Radicalization does not happen overnight. It is a long-haul process. However, once it takes root, it is difficult to reverse. At the beginning of the Tamil insurgency, we did not see (nor did the old guard Tamil political leadership who supported nascent rebels, covertly and overtly) that it would develop into a blood-drenched mayhem. Nor did the French, who let in hordes of migrants and let them live their semi-segregated lives in their ethnic ghettos, imagine that children of those migrants would pounce upon the very nations that welcomed their parents. Now, France has a long list of 10,000 radicalized Muslims who ought to be monitored (if the rest of the citizenry are to be safe). All what terrorists and extremists need is, an opening in their target at communities. Once they get it, they will proliferate and take the rest of the community hostage. It happened in the Tamil North, it happened in the Paris ghettoes.

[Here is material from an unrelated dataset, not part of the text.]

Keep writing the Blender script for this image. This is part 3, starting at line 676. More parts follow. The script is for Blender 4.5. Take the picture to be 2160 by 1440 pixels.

Finally, there are two counter arguments about Wahhabism and other austere varieties of ‘imported Islam’. One argues that Wahhabism is misconstrued and demeaned by its critics, and stresses that, it is just another peace loving, tolerant religious doctrine. But, a religious teaching that condones death to apostates, flogging and murder of dissent religious voices, and simply ban women from driving cars, does not fit into conventional definitions of any of those words. Then there is a more persuasive liberal argument: It admits that those particular varieties of religious teaching are in fact intolerant, medieval and could well be murderous. It goes on to add, that, still, their followers have a legitimate right to follow their beliefs and proselytize as long as they do not give practical expression to their nihilistic religious impulses. That is a very strong argument, which could well be backed by constitutional guarantees of civil liberties.

So Europe thought the same way and turned the blind eye, when rabid preachers spew hatred inside and outside their mosques. But, the events in the past decade and half show, that such preaching, when it reaches a receptive audience -- more often than not -- is put into practice. From Brussels to Bali, there are ample examples. We should learn from their mistakes, if we are not to become the next line of victims.